Penso na dor da família, mas para me consolar penso também que Hilda teve a melhor das mortes: aquela que não se pressente e que não causa dor nem sofrimento para quem parte.

Tenho vontade de me apresentar ao filho, dizer dos meus sentimentos por Hilda e de como ela sentia orgulho dele. Mas temo ser inconveniente. Cada um sabe da sua dor.

Lembro agora que dei de presente para uma amiga, nesse fim de semana, uma coleção de livros infantis sobre um ácaro e uma pulga. Ele, Glauber; ela, Hilda. Não havia muita razão para escolher tal presente. Acho que foi minha homenagem silenciosa a essa mulher tão delicada, tão serena, quase invisível.

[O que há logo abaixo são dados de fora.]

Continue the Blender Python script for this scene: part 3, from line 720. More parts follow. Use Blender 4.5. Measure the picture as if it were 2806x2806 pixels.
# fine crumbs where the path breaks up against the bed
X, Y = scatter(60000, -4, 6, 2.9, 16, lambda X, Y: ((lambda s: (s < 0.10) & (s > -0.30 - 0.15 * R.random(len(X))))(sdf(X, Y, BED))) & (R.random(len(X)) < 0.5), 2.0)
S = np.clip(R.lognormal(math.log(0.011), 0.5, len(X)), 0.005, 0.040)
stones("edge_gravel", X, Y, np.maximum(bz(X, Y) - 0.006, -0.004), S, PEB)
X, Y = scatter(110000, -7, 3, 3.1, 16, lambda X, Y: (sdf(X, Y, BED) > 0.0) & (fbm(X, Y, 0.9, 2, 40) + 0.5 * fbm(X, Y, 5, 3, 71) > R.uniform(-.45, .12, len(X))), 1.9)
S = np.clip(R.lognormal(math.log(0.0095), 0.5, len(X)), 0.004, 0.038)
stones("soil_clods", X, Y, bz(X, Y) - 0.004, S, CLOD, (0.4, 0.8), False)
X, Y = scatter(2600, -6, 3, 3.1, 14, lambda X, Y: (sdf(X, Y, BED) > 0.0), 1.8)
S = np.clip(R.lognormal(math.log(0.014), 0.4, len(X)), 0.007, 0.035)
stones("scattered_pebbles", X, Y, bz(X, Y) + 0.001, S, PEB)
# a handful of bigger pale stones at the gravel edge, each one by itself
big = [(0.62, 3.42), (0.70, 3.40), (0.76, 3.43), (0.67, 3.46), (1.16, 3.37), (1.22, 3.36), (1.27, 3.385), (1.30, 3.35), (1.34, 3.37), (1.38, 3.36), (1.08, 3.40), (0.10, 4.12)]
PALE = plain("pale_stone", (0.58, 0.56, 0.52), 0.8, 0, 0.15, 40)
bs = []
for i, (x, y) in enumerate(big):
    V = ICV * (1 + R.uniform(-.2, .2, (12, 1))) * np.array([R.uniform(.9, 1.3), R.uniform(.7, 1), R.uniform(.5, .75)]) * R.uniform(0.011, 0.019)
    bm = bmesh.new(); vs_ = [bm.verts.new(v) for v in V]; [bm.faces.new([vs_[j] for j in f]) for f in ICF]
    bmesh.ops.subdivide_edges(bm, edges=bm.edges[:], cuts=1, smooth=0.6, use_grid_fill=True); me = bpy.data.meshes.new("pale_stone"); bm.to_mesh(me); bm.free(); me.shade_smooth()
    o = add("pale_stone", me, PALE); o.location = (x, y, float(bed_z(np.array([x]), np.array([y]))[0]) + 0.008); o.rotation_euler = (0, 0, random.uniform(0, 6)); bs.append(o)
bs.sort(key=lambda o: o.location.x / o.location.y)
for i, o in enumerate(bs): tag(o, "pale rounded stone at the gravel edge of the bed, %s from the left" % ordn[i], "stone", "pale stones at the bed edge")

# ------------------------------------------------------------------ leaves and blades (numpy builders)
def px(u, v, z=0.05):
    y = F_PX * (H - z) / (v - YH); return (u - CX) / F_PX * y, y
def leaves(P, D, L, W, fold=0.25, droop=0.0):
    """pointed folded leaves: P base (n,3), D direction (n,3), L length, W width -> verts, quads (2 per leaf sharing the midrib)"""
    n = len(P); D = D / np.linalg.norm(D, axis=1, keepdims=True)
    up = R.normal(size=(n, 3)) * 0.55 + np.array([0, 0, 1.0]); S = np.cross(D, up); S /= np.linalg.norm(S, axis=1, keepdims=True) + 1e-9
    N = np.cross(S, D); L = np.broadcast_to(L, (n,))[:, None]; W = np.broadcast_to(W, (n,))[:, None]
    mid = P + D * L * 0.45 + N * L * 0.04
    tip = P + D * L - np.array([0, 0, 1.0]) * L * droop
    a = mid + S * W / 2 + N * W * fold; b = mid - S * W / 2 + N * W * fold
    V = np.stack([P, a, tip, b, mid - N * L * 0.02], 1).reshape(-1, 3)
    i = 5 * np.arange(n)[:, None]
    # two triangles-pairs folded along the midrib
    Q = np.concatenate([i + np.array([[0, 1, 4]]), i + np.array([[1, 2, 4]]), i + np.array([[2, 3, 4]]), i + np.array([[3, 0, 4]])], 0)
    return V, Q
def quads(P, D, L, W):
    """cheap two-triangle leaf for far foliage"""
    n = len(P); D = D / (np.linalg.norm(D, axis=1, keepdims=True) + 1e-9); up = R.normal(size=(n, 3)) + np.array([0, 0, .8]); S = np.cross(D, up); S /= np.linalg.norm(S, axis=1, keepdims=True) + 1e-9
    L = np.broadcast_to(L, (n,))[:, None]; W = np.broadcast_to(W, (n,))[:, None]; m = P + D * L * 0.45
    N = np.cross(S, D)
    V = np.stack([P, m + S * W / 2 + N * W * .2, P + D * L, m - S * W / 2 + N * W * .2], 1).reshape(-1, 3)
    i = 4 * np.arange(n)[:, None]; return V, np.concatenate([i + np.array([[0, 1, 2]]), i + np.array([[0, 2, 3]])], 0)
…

Hilda se foi. Minhas sobrancelhas crescem, a despeito de sua partida. E a vida continua.

2 comentários:

Bia Singer disse...

Que testo lindo... Adorei, ultra sensível, manelson.... Beijo grande!

Anônimo disse...

Nossa...fazia tempo que nao vinha aqui.
Belo texto.

Quer um conselho?Fale sim com o filho dela.
Perder alguem é muito triste..mas saber o quanto essa pessoa era querida e especial conforta muito.